Short problem = In the data, extract each line that holds the string "scene".

Recorded data =
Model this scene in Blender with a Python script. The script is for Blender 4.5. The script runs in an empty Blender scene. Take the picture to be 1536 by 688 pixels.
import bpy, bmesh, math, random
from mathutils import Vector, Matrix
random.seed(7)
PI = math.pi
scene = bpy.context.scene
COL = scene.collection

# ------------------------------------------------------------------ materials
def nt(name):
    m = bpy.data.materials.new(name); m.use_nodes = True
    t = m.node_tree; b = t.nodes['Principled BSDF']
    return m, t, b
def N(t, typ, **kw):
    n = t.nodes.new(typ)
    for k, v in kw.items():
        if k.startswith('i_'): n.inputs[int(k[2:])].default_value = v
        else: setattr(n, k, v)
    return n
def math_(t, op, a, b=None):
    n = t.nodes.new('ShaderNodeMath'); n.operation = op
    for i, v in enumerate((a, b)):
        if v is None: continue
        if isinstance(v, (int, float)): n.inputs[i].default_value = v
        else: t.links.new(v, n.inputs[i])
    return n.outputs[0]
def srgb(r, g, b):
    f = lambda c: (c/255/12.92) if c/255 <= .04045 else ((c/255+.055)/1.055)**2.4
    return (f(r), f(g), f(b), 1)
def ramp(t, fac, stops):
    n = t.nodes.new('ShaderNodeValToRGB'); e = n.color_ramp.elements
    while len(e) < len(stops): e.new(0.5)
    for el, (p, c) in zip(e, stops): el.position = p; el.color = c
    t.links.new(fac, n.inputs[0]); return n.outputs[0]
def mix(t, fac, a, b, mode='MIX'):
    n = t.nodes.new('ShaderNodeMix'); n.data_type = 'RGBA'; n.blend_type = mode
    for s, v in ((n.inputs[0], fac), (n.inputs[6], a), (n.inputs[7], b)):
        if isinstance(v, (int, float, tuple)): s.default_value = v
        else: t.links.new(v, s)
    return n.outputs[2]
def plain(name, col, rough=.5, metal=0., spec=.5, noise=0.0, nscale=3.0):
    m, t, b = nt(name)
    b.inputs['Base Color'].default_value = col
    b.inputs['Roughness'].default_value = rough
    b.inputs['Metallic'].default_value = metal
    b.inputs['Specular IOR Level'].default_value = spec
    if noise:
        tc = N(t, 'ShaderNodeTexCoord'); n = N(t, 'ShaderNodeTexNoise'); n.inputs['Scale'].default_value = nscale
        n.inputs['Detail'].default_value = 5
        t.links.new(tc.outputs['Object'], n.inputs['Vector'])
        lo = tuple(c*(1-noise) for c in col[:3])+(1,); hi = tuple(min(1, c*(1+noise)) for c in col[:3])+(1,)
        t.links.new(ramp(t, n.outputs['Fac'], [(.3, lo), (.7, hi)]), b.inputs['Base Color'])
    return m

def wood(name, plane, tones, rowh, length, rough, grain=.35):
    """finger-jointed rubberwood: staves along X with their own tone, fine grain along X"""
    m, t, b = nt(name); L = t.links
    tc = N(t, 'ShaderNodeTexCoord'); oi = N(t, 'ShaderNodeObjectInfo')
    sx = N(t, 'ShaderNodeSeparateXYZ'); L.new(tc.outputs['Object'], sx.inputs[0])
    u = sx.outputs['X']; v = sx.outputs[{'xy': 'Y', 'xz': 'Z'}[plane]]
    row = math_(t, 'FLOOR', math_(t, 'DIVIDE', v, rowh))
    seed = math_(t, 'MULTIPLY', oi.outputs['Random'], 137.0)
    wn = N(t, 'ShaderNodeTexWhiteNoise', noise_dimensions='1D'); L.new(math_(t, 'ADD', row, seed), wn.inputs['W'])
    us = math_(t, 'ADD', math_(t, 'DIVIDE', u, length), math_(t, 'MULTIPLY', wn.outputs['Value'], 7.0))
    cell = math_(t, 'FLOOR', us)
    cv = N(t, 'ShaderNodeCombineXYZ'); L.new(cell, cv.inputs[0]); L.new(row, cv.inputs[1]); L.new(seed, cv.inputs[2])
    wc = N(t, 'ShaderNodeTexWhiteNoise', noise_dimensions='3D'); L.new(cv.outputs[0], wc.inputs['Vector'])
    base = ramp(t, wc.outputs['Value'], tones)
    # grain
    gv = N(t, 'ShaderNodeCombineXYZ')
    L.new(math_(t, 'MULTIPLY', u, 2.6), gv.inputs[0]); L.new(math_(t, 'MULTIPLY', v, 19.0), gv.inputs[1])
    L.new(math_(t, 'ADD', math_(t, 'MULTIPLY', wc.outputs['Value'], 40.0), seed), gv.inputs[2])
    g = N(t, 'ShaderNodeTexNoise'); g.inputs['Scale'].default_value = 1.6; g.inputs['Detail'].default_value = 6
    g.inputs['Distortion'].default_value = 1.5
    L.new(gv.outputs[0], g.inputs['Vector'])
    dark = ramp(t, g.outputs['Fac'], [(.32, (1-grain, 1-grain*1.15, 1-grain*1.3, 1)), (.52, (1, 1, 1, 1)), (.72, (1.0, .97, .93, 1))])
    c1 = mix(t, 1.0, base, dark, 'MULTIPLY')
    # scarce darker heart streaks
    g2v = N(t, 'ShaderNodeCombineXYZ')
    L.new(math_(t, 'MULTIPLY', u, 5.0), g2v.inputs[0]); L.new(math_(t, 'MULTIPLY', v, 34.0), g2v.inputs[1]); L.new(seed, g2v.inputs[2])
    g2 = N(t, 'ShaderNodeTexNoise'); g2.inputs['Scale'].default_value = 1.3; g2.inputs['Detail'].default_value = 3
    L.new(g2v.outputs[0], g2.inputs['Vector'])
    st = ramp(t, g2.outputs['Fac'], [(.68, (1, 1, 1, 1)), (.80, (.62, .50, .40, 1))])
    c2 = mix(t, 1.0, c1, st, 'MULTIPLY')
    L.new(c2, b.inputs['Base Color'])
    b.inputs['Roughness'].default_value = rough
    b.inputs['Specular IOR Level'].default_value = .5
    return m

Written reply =
Model this scene in Blender with a Python script. The script is for Blender 4.5. The script runs in an empty Blender scene. Take the picture to be 1536 by 688 pixels.
scene = bpy.context.scene
COL = scene.collection